Emergency demolition crews have been out on the 3600 block of Fairmount avenue all night. They’ve brought down the rest of this abandoned house that collapsed late this afternoon. In fact, the remaining wall that crews deemed dangerous came down by itself, almost injuring a worker.

L & I couldn’t tell me why demo work didn’t start on the house immediately. And we’ve learned the homeowner has a list of code violations dating back years.

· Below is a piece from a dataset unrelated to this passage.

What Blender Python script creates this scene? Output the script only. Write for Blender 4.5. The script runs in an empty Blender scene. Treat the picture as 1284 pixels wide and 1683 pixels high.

It’s that last sentence that really rankles, particularly as this collapse comes a mere week after the partial collapse of a home on the 5700 block of Walnut Street. Let me guess: code violations? Taxes owed?

Moving right along…

• Stu Bykofsky reveals one potential reason things don’t get fixed in the city: citizens who are held responsible might be dead–in some cases, since 1996. No one passes the buck like the City of Philadelphia.
• Sandy Smith talks about “landlords who kill their own cash cows” with an example of someone who “opened a pub in a long-vacant storefront in a Philly neighborhood on the mend. The place proved popular and the proprietors were doing very well.” Then came a big rent hike–the kind that’s shutting down Pumpkin Market on South Street West.
PlanPhilly has an announcement about passive housing: “Ridge Flats, a proposed 146-unit apartment complex at 4300 Ridge Avenue in East Falls, was green lighted by the Zoning Board of Adjustment Wednesday afternoon.”